Jean Sibelius - The Swan of Tuonela

Описание к видео Jean Sibelius - The Swan of Tuonela

- Composer: Johan Julius Christian Sibelius (8 December 1865 -- 20 September 1957)
- Orchestra: Leningrad Philharmonic Orchestra
- Conductor: Evgeni Mravinsky
- Year of recording: 1965

Painting: The Swan of Tuonela (Ben Garrison, 2011)

The Swan of Tuonela [Tuonela joutsen], tone poem for orchestra (from the Lemminkäinen Suite), Op. 22 No. 2, written in 1893.

The tone poem is scored for a small orchestra of cor anglais solo, oboe, bass clarinet, bassoon, four horns, three trombones, timpani, bass drum, harp, and divisi strings. The cor anglais is the voice of the swan and its solo is perhaps the best known cor anglais solo in the orchestral literature. The music paints a gossamer, transcendental image of a mystical swan swimming around Tuonela, the island of the dead. Lemminkäinen, the hero of the epic, has been tasked with killing the sacred swan; but on the way, he is shot with a poisoned arrow and dies. In the next part of the epic he is restored to life.
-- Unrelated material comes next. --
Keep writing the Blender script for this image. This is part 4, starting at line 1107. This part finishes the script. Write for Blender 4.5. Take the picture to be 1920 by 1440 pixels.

The Swan of Tuonela was originally composed in 1893 as the prelude to a projected opera called The Building of the Boat. Sibelius revised it two years later as the second of the four sections of the Lemminkäinen Suite (Lemminkäis-sarja), also known as the Four Legends from the Kalevala, Op. 22, which was premiered in 1896. The Kalevala epic is part of Finnish mythology.

Sibelius revised the tone poem twice, once in 1897 and again in 1900. (Sibelius has left posterity no personal information concerning his writing of this piece.) The original manuscript of this work no longer exists. When it actually disappeared is not known.

Disney also planned to use the piece in a segment of Fantasia. It was planned out in storyboards but was never animated.